Goldilocks Questions

  • How frequently do you want to do refinement?  And how much time do you want to spend detailing the Product Backlog?
  • Who do you want to be involved in refinement?  What knowledge and perspectives are needed?  How will you enable shared understanding?
  • How much of your Product Backlog do you want to be “Ready” before a Sprint?  What does “Ready” mean to you?
  • How do you want to communicate important details about PBIs?  What methods are working well and what methods are not?
  • How will you ensure you can see the whole and not get bogged down in details?

What did you think about this post?

Comments (11)


Naveen Kumar Singh
03:22 pm June 12, 2018

HI Stephanie, I got your blog at right time. While teaching PSPO today I was referring all of the above.


Harald van Kesteren
09:54 am June 22, 2018

Hmmm, I get the impression that Goldilocks questions are a kind of 'retrospective on the way'. Therefore it might take valuable time from the 'actual work' to be done. (Yet they are, of course, valid questions because they put attention to the context of that actual work)....


Izabela Krupa
08:01 am May 22, 2020

Great article, it reminded me how we should work with the Scrum Guide. Thank you!


KLAUDIA SZANISZLO
11:40 am June 7, 2020

You are right it may transfer some retrospection and make it on-the-go, however, I feel this is for occasional meetings with the team, especially at the beginning of a project, when a team is new to Scrum, or the team members are new, the project is somewhat unprecedented...not something to be constantly done, but rather to make people understand and feel the importance of product backlog refinement. These questions can avoid further questions, such as, "why are we wasting tim on PB refinement instead of doing actual work".


Saurabh Sharma
04:30 am December 21, 2020

Need your advise on below -

Just like DOD (definition of done), the idea of DOR (definition of ready) is also floated around.
Can this be used as a checklist before the PBI is picked for development in a sprint?

The issue, that I have observed with DOR, is - it ends up becoming a yes or no stage-gate which impacts the agility of the team and goes against the very concept of "flow".

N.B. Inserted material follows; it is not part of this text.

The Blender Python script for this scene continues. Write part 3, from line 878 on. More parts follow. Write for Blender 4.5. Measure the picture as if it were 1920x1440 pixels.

Some suggestions which may work -
1. What if the DOR is kept as a readiness list - the closer you can get to it the better but in case you can not for some items, team takes the final call
2. The DOR itself is decided based on the Golidlocks principle and team may relax/mandate these based on the inspection on all the 6 fronts listed in this article

Will this work or is it better to NOT try to structure refinement as much?


Sai D.
10:42 pm May 13, 2021

Best Backlog Refinement text so far!


Himangshu Bhattacharjee
08:10 am December 18, 2022

This is one of the best refinement techniques that I have come across. Thanks for sharing.


Jakob Abada
01:44 pm March 30, 2023

Thanks so helpful


Jorge
11:15 am April 12, 2023

Very nice article! Thanks. Facts based and with interesting technique and questions.


Christian Otoo
09:32 pm September 20, 2025

Thank you.


04:14 am October 25, 2025

Driving this info back to the exact content in the Scrum guide makes me super happy!

Thanks!! Great techniques and approach!